The Assyrian, Persian And Greek Conquest Of Ancient Egypt

During the eighth century BC, ancient Egypt was experiencing turbulent times. The country was split with a pharaoh ruling in Lower Egypt, but powerful priests of Amun were ruling Middle and Upper Egypt. The Nubian Kingdom took advantage of the split in Egypt.  Piye (744-714 BC) an ancient Kushite king of Nubia, regarded his campaign against Lower Egypt as a Holy War in the name of Amun. He invaded and conquered Lower Egypt and became the founder of the Twenty-fifth Dynasty. After his conquest he returned to the city of Napata, located deep in Nubia, (modern-day Sudan), from where he ruled, but his absence on Egyptian turf meant the local kings of Lower Egypt—especially Tefnakht—were left unattended.
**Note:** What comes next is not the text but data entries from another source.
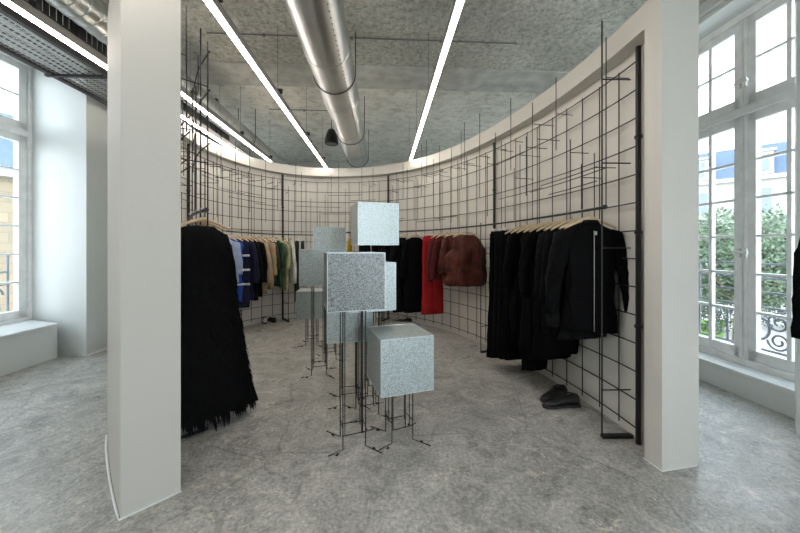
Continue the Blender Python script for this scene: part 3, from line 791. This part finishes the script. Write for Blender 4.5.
for i, (px, k, sp_, tw) in enumerate(RR):
    hang(offR, min(sp_px(px), sR1-.02), k, 40+i, ZR, clip=(k == 'trousers'), twist=tw, **sp_)
# left rear rail (s grows towards the left)
ZL = RZ-.03
LRR = [
 (303, 'trousers', dict(name='olive_trousers', cat='trousers', label='short dark olive trousers ending the left rear rail', hem=.72, mat=OLIVE, w=.17, t=.03), 0),
 (297, 'trousers', dict(name='olive_trousers', cat='trousers', label='longer dark olive trousers beside the pale grey-white shirt', hem=.40, mat=OLIVE, w=.15, t=.03), 0),
 (291, 'top', dict(name='cream_shirt', cat='shirt', label='pale grey-white long-sleeved shirt beside the olive trousers', hem=.80, mat=GREY, w=.16, sleeve=.78, t=.035), 0),
 (284, 'top', dict(name='tie_dye_shirt', cat='shirt', label='lime and white tie-dye shirt next to the bottle-green top', hem=.68, mat=LIME, w=.17, sleeve=.5, t=.035), 0),
 (277, 'top', dict(name='green_top', cat='top', label='bottle-green top between the tie-dye shirt and the tan jackets', hem=.75, mat=GRN, w=.17, sleeve=.45, t=.035), 0),
 (270, 'top', dict(name='brown_jacket', cat='jacket', label='dark brown jacket between the green top and the tan jackets', hem=.80, mat=BRN, w=.18, sleeve=.5, t=.035), 0),
 (266, 'top', dict(name='tan_jacket', cat='jacket', label='lighter tan jacket, right one of the two tan jackets', hem=.72, mat=TAN, w=.18, sleeve=.6, t=.04), 0),
 (259, 'top', dict(name='tan_jacket', cat='jacket', label='longer tan jacket, left one of the two tan jackets', hem=.66, mat=TAN, w=.18, sleeve=.75, t=.04), 0),
 (253, 'top', dict(name='black_jacket', cat='jacket', label='black jacket immediately left of the tan jackets', hem=.62, w=.18, sleeve=.7, t=.04), 0),
 (247, 'top', dict(name='black_jacket', cat='jacket', label='black jacket second to the left of the tan jackets', hem=.58, mat=BLK2, w=.19, sleeve=.7, t=.04), 0),
 (242, 'top', dict(name='navy_jacket', cat='jacket', label='navy jacket right of the striped navy shirt', hem=.6, mat=NAVY, w=.19, sleeve=.7, t=.04), 0),
 (236, 'top', dict(name='striped_shirt', cat='shirt', label='long navy shirt crossed by white bands', hem=.50, mat=NAVY, w=.2, wh=.21, sleeve=0, t=.045, stripes=[(.24,.035),(.45,.035),(.66,.035)]), 0),
 (229, 'top', dict(name='striped_shirt', cat='shirt', label='royal blue shirt crossed by white bands', hem=.62, mat=BLUE, w=.2, wh=.2, t=.045, sleeve=0, stripes=[(.5,.03),(.72,.03)]), 0),
 (222, 'top', dict(name='pale_blue_shirt', cat='shirt', label='pale blue shirt left of the royal blue striped shirt', hem=.95, mat=SKYB, w=.19, sleeve=.5, t=.04), 0),
]
for i, (px, k, sp_, tw) in enumerate(LRR):
    s = s_at_px(px, -.26); s = min(max(s, sL1+.03), sL2-.02)
    hang(offB, s, k, 80+i, ZL, clip=(k == 'trousers'), twist=tw, **sp_)
# front left rack
s0, s1, oo = LR
FL = [
 (.06, 'dress', dict(name='shaggy_dress', cat='dress', label='long black shaggy fringed dress beside the left jamb', hem=.10, mat=SHAG, w=.18, wh=.39, t=.06, fringe=5200, waist=.96, zt=-.13, amp=.05), 0),
 (.20, 'dress', dict(name='shaggy_dress', cat='dress', label='second long black shaggy dress just behind the front one', hem=.16, mat=SHAG, w=.18, wh=.34, t=.06, fringe=1500, waist=1.0), 0),
 (.36, 'top', dict(name='black_jacket', cat='jacket', label='black zip jacket behind the two long shaggy dresses', hem=.5, w=.22, sleeve=.6, t=.05, zip=1), 0),
 (.52, 'top', dict(name='black_jacket', cat='jacket', label='black jacket farthest along the short left rail', hem=.55, mat=BLK2, w=.23, sleeve=.6, t=.05), 0),
]
for i, (ds, k, sp_, tw) in enumerate(FL):
    hang(None, s0-ds, k, 120+i, RZ+.01, o_const=oo, direction=1, twist=math.pi+tw if False else tw, **sp_)

# a black coat on the right-hand pier at the frame's edge
pc = R(3.12, 1.985, 1.86)
garment('top', pc, YAW+math.radians(90), dict(name='black_coat', cat='coat', label='black coat hanging on the pier at the right edge', hem=.55, w=.16, t=.06, sleeve=.85, mat=BLK), 200)
put_hanger(pc, YAW+math.radians(90), False, 'pale wooden hanger holding the black coat on the right-hand pier', 'hangers on the rails')
hk = MB(); hk.tube([R(3.30, 1.985, 1.87), pc+Vector((0,0,.015)), pc+Vector((-.03,0,.02))], .007, 6)
tag(hk.build('wall_hook', M['post_steel'], origin=R(3.30, 1.985, 1.87)), 'black wall hook holding the coat at the right edge', 'hook')

# ------------------------------------------------------------------ metal cubes on rod legs
def cube(px, py_top, hpx, yaw, label, matn, S=.41, legs=True, ztop=None, foot=.13):
    Z = S*F/hpx; x = (px-CX)*Z/F; zt = EYE-(py_top-HZ)*Z/F
    if ztop: zt = ztop
    yaw = math.radians(yaw); M4 = Matrix.Translation((x, Z, 0)) @ Matrix.Rotation(yaw, 4, 'Z')
    c = M4 @ Vector((S/2, S/2, 0)); root = empty('metal_cube', c, yaw); tag(root, label, 'display cube', 'spangled metal display cubes on rod legs')
    zb = zt-S
    m = MB(); m.box((0, 0, zt-S/2), (S, S, S)); m.build('box', matn, root, bevel=.003)
    m = MB(); e = .0045; h = S/2
    for sx in (-1, 1):
        for sy in (-1, 1): m.box((sx*h, sy*h, zt-h), (e, e, S+.002))
    for sz in (zt, zb):
        for q in (-1, 1): m.box((0, q*h, sz), (S, e, e)); m.box((q*h, 0, sz), (e, S, e))
    m.build('folded_edge', M['zinc_edge'], root)
    a = .085
    for k, (sx, sy) in enumerate(((-1,-1),(1,-1),(1,1),(-1,1))):
        for j in (0, 1):
            q = .0 if j == 0 else .028
            lx, ly = sx*(a-q*0), sy*(a+.0) + (q if sy < 0 else -q)
            if j == 1: lx += sx*-.018
            m = MB()
            if j == 0:
                f = foot*(1 if k % 2 else .85); m.tube([(lx, ly, zb), (lx, ly, .012), (lx+sx*f*(.75 if k % 2 else 1.0), ly+sy*f*(.9 if k % 2 else .35), .008)], .0042, 6)
                m.tube([(lx+sx*f*.35, ly+sy*f*.3, .0095), (lx+sx*f*.47, ly+sy*f*.42, .0095)], .0075, 5)
            else: m.tube([(lx, ly, zb), (lx, ly, .10)], .0036, 6)
            m.build('leg', M['steel_rod'], root, smooth=True)
    for p0, p1 in (((-a,-a,.11),(a,-a,.12)), ((a,a,.11),(-a,a,.11)), ((-a,-a,.16),(-a,a,.16)), ((a,-a,.16),(a,a,.14))):
        m = MB(); m.tube([p0, p1], .0035, 5); m.build('cross_tie', M['steel_rod'], root)
    return root
cube(358, 202, 42.7, 18, 'highest metal cube, pale speckled, standing above the others', M['zinc'])
cube(313.5, 227, 32.0, 14, 'upper left rear metal cube behind the big speckled cube', M['zinc'])
cube(299.3, 249.5, 36.5, 10, 'left metal cube level with the big cube, farther back and paler', M['zinc'])
cube(296, 291.8, 27.6, 8, 'lowest far-left metal cube near the tan jackets', M['zinc'])
cube(349, 263.5, 49.5, 20, 'pale metal cube mostly hidden behind the right of the big speckled cube', M['zinc'])
cube(327, 298, 45.5, 12, 'plain metal cube directly below the big speckled cube', M['zinc'])
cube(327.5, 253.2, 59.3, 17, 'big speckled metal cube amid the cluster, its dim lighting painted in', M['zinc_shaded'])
cube(381, 340.4, 57.4, 19, 'front right metal cube, lowest and nearest, top face in view', M['zinc'])

# ------------------------------------------------------------------ shoes
def shoe(loc, rz, L, m_up, m_sole, label, pairname, laces=True, m_lace=None, low=False, name='sneaker'):
    root = empty(name, loc, rz); tag(root, label, 'shoe', pairname)
    k = L/.29
    st = [(-.145,.030,.012),(-.13,.040,.018),(-.09,.043,.02),(-.03,.038,.018),(.03,.044,.02),(.09,.048,.02),(.125,.040,.018),(.145,.022,.014)]
    m = MB(); rg = []
    for x, hw, h in st: rg.append([Vector((x*k, hw*k*math.cos(a), (.012+.012*math.sin(a))*k*1.15)) for a in [2*math.pi*q/14 for q in range(14)]])
    m.loft(rg); m.build('sole', m_sole, root, smooth=True)
    up = [(-.142,.026,.088),(-.125,.036,.105),(-.09,.038,.098),(-.045,.036,.094),(0,.038,.092),(.045,.042,.072),(.09,.043,.055),(.12,.036,.046),(.14,.018,.034)]
    if low: up = [(x, w, h*.62) for x, w, h in up]
    m = MB(); rg = []
    for x, hw, h in up:
        r_ = []
        for q in range(16):
            a = 2*math.pi*q/16; ca, sa = math.cos(a), math.sin(a); z = .018 + (h-.018)*(.5+.5*sa)
            wn_ = hw*(1 - .35*max(0, sa)**2 * (1 if x < .05 else .4))
            r_.append(Vector((x*k, wn_*k*ca, z*k)))
        rg.append(r_)
    m.loft(rg); m.build('upper', m_up, root, smooth=True)
    m = MB(); m.tube([((-.07+.052*math.cos(t))*k, .026*math.sin(t)*k, ((.098 if not low else .064)+.004*math.cos(t))*k) for t in [q*math.pi/8 for q in range(17)]], .006*k, 6); m.build('collar', m_lace or m_up, root, smooth=True)
    if laces:
        m = MB()
        for q in range(4):
            x = (.0+.022*q)*k; z = (.099-.009*q)*k; m.tube([(x, -.024*k, z-.006), (x, 0, z+.004), (x, .024*k, z-.006)], .0035*k, 5)
        m.tube([(-.005*k + .02*k*math.cos(t), .022*k*math.sin(t), .103*k+.006*k*math.cos(2*t)) for t in [q*math.pi/8 for q in range(17)]], .003*k, 5)
        m.build('lace', m_lace or m_up, root, smooth=True)
def fp(px, py): Z = EYE*F/(py-HZ); return Vector(((px-CX)*Z/F, Z, 0))
p = fp(561, 407); shoe(p, math.radians(184), .35, M['shoe_black'], M['rubber'], 'nearer chunky black lace-up sneaker under the right rail', 'black sneakers under the right rail')
p = fp(554, 399); shoe(p, math.radians(205), .33, M['shoe_black'], M['rubber'], 'farther chunky black lace-up sneaker under the right rail', 'black sneakers under the right rail')
p = fp(264, 322.5); shoe(p, math.radians(120), .32, M['shoe_white'], M['rubber'], 'black and white sneaker under the left rear rail, left one of the pair', 'two-tone sneakers under the left rear rail', m_lace=M['shoe_black'])
p = fp(271, 321.5); shoe(p, math.radians(140), .32, M['shoe_black'], M['rubber'], 'black and white sneaker under the left rear rail, right one of the pair', 'two-tone sneakers under the left rear rail', m_lace=M['shoe_white'])
p = fp(405, 321.5); shoe(p, math.radians(185), .30, M['shoe_black'], M['rubber'], 'low black shoe on the floor below the rear black coats', 'black shoes below the rear coats', low=True, name='shoe')
p = fp(398, 322.5); shoe(p, math.radians(170), .28, M['shoe_black'], M['shoe_white'], 'low black shoe with pale sole beside the other under the rear coats', 'black shoes below the rear coats', low=True, name='shoe')

# ------------------------------------------------------------------ light
w = bpy.data.worlds.new('sky'); C.world = w; w.use_nodes = True; nt = w.node_tree
bg = nt.nodes['Background']; tc = nt.nodes.new('ShaderNodeTexCoord'); sx = nt.nodes.new('ShaderNodeSeparateXYZ'); rp = nt.nodes.new('ShaderNodeValToRGB')
rp.color_ramp.elements[0].position = .0; rp.color_ramp.elements[0].color = (.90, .95, 1, 1); rp.color_ramp.elements[1].position = .7; rp.color_ramp.elements[1].color = (.74, .86, 1, 1)
nt.links.new(tc.outputs['Generated'], sx.inputs[0]); nt.links.new(sx.outputs['Z'], rp.inputs['Fac']); nt.links.new(rp.outputs['Color'], bg.inputs['Color'])
bg.inputs['Strength'].default_value = 5
def portal(a, b0, b1, z0, z1, side):
    l = bpy.data.lights.new('daylight_portal', 'AREA'); l.shape = 'RECTANGLE'; l.size = b1-b0; l.size_y = z1-z0; l.cycles.is_portal = True
    o = bpy.data.objects.new('daylight_portal', l); COL.objects.link(o); o.location = R(a, (b0+b1)/2, (z0+z1)/2)
    o.rotation_euler = (math.radians(90), 0, YAW + math.radians(90 if side > 0 else -90))
for b0, b1 in RW: portal(4.0, b0, b1, .3, 4.0, 1)
for b0, b1 in LW: portal(-5.2, b0, b1, .5, 4.1, -1)

for a0, a1 in ADDED_FW:
    l = bpy.data.lights.new('daylight_portal', 'AREA'); l.shape = 'RECTANGLE'; l.size = a1-a0; l.size_y = 3.6; l.cycles.is_portal = True
    o = bpy.data.objects.new('daylight_portal', l); COL.objects.link(o); o.location = R((a0+a1)/2, BK-.25, 2.2); o.rotation_euler = (math.radians(90), 0, YAW+math.pi)

# ------------------------------------------------------------------ camera
cd = bpy.data.cameras.new('camera'); co = bpy.data.objects.new('camera', cd); COL.objects.link(co); C.camera = co
co.location = (0, 0, EYE); co.rotation_euler = (math.pi/2, 0, 0)
cd.sensor_width = 36; cd.lens = 36*F/800; cd.clip_start = .05; cd.clip_end = 300
cd.shift_y = (HZ-266.5)/800; cd.shift_x = 0
C.view_settings.view_transform = 'Standard'; C.view_settings.look = 'None'; C.view_settings.gamma = 1; C.view_settings.use_curve_mapping = False
C.view_settings.exposure = .86
C.cycles.max_bounces = 10; C.cycles.diffuse_bounces = 6; C.cycles.use_denoising = True
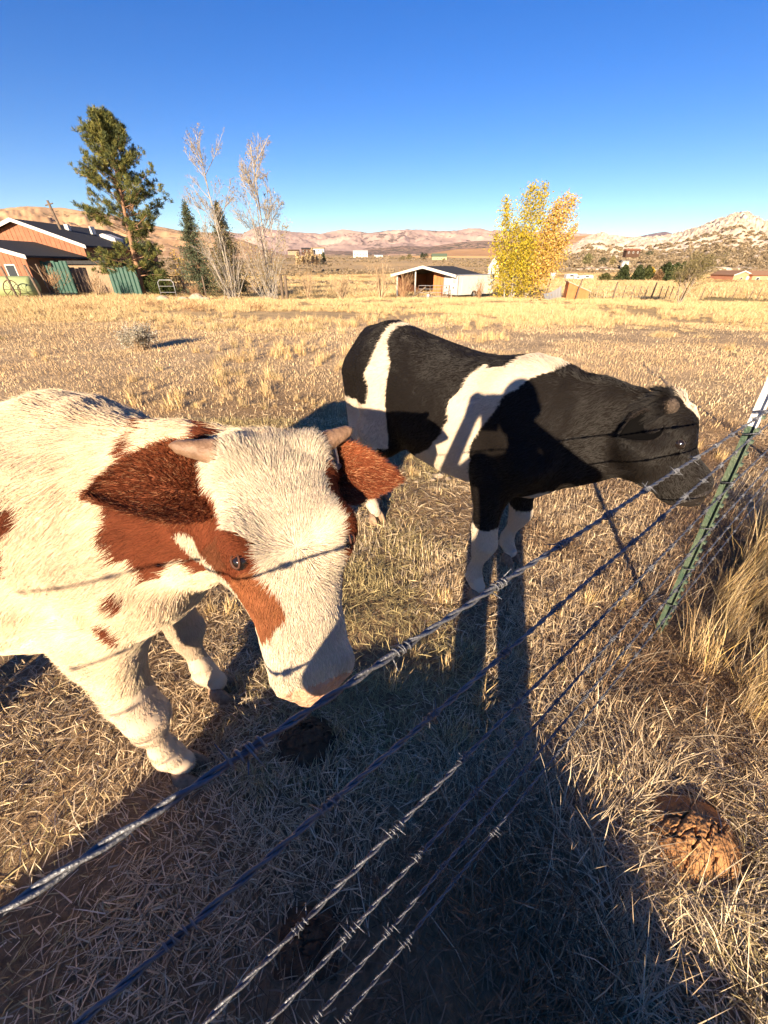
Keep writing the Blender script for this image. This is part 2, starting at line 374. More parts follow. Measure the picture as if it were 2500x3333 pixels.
H2, _ = skyline_hill('mountain_range', [(150, 540), (300, 520), (400, 508), (480, 500), (520, 505), (560, 489), (600, 497), (640, 503), (690, 506), (740, 497), (790, 503), (840, 496), (900, 495), (950, 498), (1040, 494), (1060, 498), (1150, 501), (1260, 505), (1350, 512), (1500, 522)], 2200, 5200, 40, HM_far, 'pinkish bare mountain range along the middle of the skyline', rough=1.25, fine=1.9, scrub=lambda u, f, g: .22 * (g < .64) + .16 * ((u > 780) & (u < 900)) + .06, seed=5.2, nr=90, na=620, cat='mountain')
H3, _ = skyline_hill('wooded_hill', [(560, 562), (640, 545), (700, 541), (760, 543), (820, 536), (870, 531), (930, 533), (1000, 523), (1060, 520), (1120, 524), (1200, 540), (1300, 560)], 1300, 2300, 30, HM_mid, 'low dark hills speckled with junipers below the mountains', rough=.6, fine=1.2, scrub=lambda u, f, g: .30 + 0 * f, seed=8.4)
H4, _ = skyline_hill('tan_hill', [(820, 566), (880, 556), (940, 546), (990, 538), (1050, 536), (1120, 530), (1180, 520), (1240, 511), (1290, 506), (1340, 508), (1400, 516), (1480, 530)], 800, 1300, 16, HM_tan, 'smooth tan hill behind the yellow trees', rough=.30, seed=3.3)
H5, _ = skyline_hill('distant_peak', [(1330, 530), (1390, 510), (1420, 504), (1445, 500), (1465, 506), (1500, 511), (1560, 514), (1640, 520)], 6000, 9000, 60, HM_peak, 'distant bluish peak left of the granite ridge', rough=.4, seed=6.6, cat='mountain')
H6, RID = skyline_hill('granite_ridge', [(1090, 566), (1150, 556), (1200, 546), (1250, 530), (1280, 513), (1305, 506), (1330, 512), (1370, 518), (1410, 515), (1460, 510), (1490, 502), (1520, 492), (1550, 478), (1580, 467), (1605, 464), (1630, 472), (1650, 482), (1680, 480), (1760, 500), (1900, 515), (2200, 530)], 230, 620, -.5, HM_rock, 'pale granite ridge with a rocky peak and scrub on its lower slope', rough=.55, fine=1.6, nr=150, na=620, shape=1.15, scrub=lambda u, f, g: .34 * (1 - sstep(f, .25, .50)) , seed=4.7, rock=.20)
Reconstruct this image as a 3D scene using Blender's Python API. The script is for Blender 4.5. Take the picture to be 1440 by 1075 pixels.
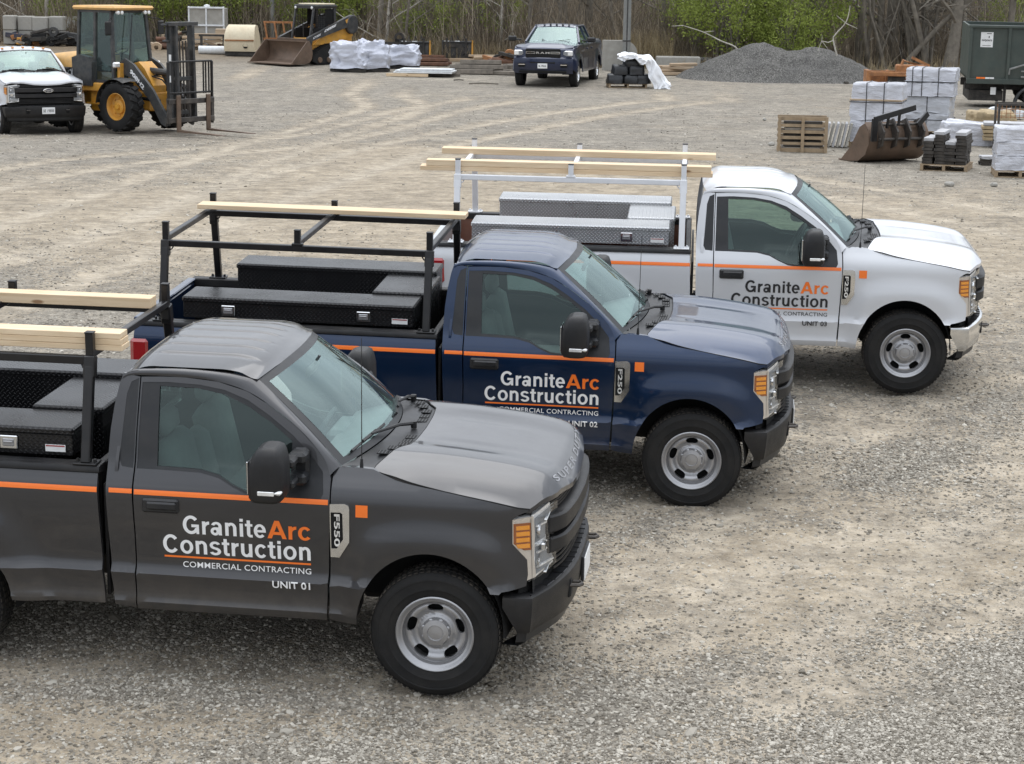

It was up to Piye's successors to restore the Nile valley empire to its magnificence since the New Kingdom.

The Assyrian army attacking the Egyptian city of Memphis and commemorates the final victory of the Assyrian king Ashurbanipal II over the Egyptian king Taharqa in 667 BC. British Museum. (Osama Shukir Muhammed Amin/ CC BY-SA 4.0)

The Assyrian Invasion

However, trouble was brewing in Mesopotamia with a new superpower arising. The Assyrians expanded their empire and invaded the region of the Near East. By 701 BC, the kings of Judah, Sidon, Ascalon and Ekron formed an alliance with Egypt against Assyria. However, they were no match for the Neo-Assyrian ruler Sennacherib whose forces swept the region, conquering Ascalon, Sidon and Ekron.  Esarhaddon (the son of Sennacherib) raided Egypt in 673 BC, but he was defeated. He returned with a larger army in 671 BC, sacked Memphis and captured Pharaoh Taharqa’s royal family as hostages, but the pharaoh himself had escaped and fled to Thebes. Ashurbanipal, (son of Esarhaddon) sacked Thebes and installed a vassal ruler Necho I, in Egypt. The Egyptians revolted and a year later Ashurbanipal returned and together with Necho's son Psamtik I, (who had been educated at the Assyrian capital of Nineveh during Esarhaddon's reign) they sacked Thebes completely. The Twenty-sixth or Saite Dynasty (after its seat of power at the city of Sais where his father Necho was king) was founded by Psamtik I.